Duty, Love, and Loss: The Browne Family of Salem, Massachusetts

In 1863, Albert Gallatin Browne, Sr., an ardent abolitionist who hoped to better his family financially, took a position in Beaufort, South Carolina, as a special agent of the United States Treasury appraising contraband, such as cotton, that fell into Union hands. His family went South to join him and within a few weeks of their arrival, his daughter, Sarah Ellen "Nellie", became engaged to Lewis Ledyard Weld, then a captain in the 7th U.S. Colored Troops, and nephew of the abolitionist Theodore Dwight Weld.  Tragically, Nellie died of typhoid fever in June 1864, and her “beloved Louie” died from a “severe cold” seven months later near Petersburg, Virginia.  

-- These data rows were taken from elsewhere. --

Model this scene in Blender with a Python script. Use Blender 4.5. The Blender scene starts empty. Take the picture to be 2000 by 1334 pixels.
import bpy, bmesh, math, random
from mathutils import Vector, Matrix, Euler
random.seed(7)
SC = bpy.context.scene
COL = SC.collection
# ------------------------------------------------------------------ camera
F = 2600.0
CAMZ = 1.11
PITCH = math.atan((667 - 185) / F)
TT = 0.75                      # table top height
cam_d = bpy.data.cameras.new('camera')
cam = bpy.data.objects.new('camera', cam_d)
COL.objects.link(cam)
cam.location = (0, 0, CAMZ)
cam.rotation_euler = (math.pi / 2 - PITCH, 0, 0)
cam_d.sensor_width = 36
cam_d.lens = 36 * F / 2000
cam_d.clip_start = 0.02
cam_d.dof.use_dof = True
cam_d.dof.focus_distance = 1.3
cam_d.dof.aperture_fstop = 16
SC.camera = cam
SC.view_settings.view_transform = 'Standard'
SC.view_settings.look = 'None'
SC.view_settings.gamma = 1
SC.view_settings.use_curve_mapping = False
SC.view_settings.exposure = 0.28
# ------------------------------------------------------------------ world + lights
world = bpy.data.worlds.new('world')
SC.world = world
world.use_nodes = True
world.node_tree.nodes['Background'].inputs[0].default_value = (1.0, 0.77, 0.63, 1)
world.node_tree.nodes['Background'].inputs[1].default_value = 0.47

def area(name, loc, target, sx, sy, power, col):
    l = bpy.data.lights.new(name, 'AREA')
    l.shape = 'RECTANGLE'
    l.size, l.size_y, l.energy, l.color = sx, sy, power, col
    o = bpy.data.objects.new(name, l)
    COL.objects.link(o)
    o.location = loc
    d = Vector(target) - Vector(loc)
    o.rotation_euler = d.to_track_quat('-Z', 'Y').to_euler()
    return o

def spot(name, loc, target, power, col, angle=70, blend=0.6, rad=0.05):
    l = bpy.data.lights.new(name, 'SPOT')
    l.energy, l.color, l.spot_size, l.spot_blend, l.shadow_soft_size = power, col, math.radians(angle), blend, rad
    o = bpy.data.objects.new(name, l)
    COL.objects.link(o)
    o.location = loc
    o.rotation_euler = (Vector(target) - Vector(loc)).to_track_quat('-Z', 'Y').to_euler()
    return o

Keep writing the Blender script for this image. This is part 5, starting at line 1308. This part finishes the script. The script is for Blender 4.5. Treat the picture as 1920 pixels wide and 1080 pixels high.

The full collection of Browne family papers at the Schlesinger Library consists of over seven boxes and additional folders of correspondence and other papers, including accounts of Albert Gallatin Browne's service during the Civil War. Three folders of material, including Nellie's and Lewis' courtship correspondence and family correspondence detailing the illness and death of Nellie and Lewis, have been digitized and are available online.